En la mentalidad globalista, las sociedades son esencialmente máquinas neutras que responden a impulsos, deseos y ambiciones iguales por todas partes y que pueden ser adecuadamente gestionadas si se manejan bien sus mecanismos (o sea, la institucionalidad). La política se reduciría a eso. Hoy las naciones occidentales han abrazado prácticamente de forma unánime este modelo: casi todas han renunciado a lo que solía llamarse «competencias regalianas», es decir, los atributos que antaño caracterizaban al Estado (moneda, defensa, fronteras, política exterior, etc.), y las han subordinado a las decisiones de instancias supranacionales. Así nuestras naciones han desertado de lo político, pues lo político, como decía Julien Freund, es ante todo decisión. Sin decisión, el ejercicio de la política termina reduciéndose a espectáculo de masas, cambalache o consenso, y el espacio de lo político queda enteramente neutralizado en el juego de unas instituciones llamadas a ejecutar unas decisiones tomadas desde fuera. Ejemplo: ¿Cuántas veces hemos oído que «España necesita un gobierno sólido que afronte las reformas estructurales que el país necesita»? Encomiable propósito si no fuera porque, por lo general, nadie explicita en qué consisten las tales «reformas», como si su contenido fuera implícito en la propia formulación de la frase. El político ya no decide qué modelo de país quiere. Menos aún el ciudadano, cuyo papel se limita, en el mejor de los casos, a votar quiénes han de ser los gestores.

Por poner un ejemplo gráfico, la institucionalidad es a lo político lo que la mecánica a la automoción: es fundamental para que el bicho funcione, pero no nos dice nada sobre adónde se quiere ir. En un paisaje de institucionalidad perfecta, podemos acabar como el automovilista del chiste: «¿Dónde vamos?», le pregunta el copiloto. «No lo sé —contesta el conductor—, pero llevamos una velocidad media excelente». La institucionalidad es una de esas fórmulas con las que la política posmoderna, que es radicalmente impolítica, define una idea puramente mecánica de la vida pública. El gobierno ya no es tal, sino gobernanza, es decir, una destreza técnica sin rostro. Los ciudadanos, el pueblo, también desaparecen y en su lugar aparece la ciudadanía, concepto que ya no define la cualidad de ciudadano, sino a su conjunto, un sujeto colectivo que a partir de ahora se define sólo por su adscripción administrativa. Y así sucesivamente. Nótese que estos neologismos políticos tienen un rasgo común: marcan una distancia creciente entre los gobernantes y los gobernados. Es el signo de ese nihilismo técnico envuelto en progresismo sentimental que se ha convertido hoy en ideología dominante (una ideología del final de las ideologías). La jerga, en fin, de una política sin polis y de una democracia sin demos.
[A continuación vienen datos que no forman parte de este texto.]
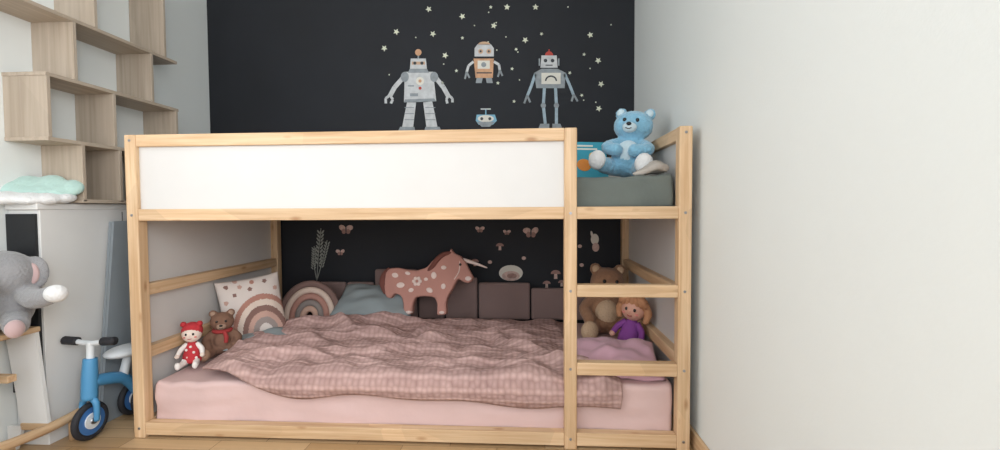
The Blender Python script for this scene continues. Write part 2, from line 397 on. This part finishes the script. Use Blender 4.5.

Hoy España tiene, ciertamente, un problema de institucionalidad en la medida en que las instituciones son cada vez más disfuncionales, pero, como en el chiste del piloto, el problema de fondo no es ese, sino que el sistema político en su conjunto ha renunciado hace tiempo a contestar la pregunta fundamental: adónde queremos ir como sujeto político, como comunidad nacional. La amnistía a Puigdemont y sus mariachis sin duda es nociva para la institucionalidad porque deja en cueros a todas las instituciones que, desde el rey hasta los tribunales, se pronunciaron contra el golpe del 1-O. Pero, sobre todo, es nociva porque degrada a su mínima expresión la existencia entera de España como comunidad política.

Lo que ahora está en juego no es realmente la arquitectura institucional, sino la supervivencia nacional, porque las instituciones tienen su razón de ser en la existencia de un sujeto político previo que es la nación política. Tal vez —sólo tal vez— en la hora presente España pueda salvar la «institucionalidad». Pero servirá de muy poco si nuestras élites rectoras siguen empeñadas en eludir la pregunta fundamental: qué nos proponen hacer con la nación española. El hecho de que les dé alergia pronunciar esa simple palabra, «nación», alimenta los peores presagios. Pero miremos la parte positiva: cada vez más compatriotas entienden que es urgente, perentorio, formular un proyecto nacional para España.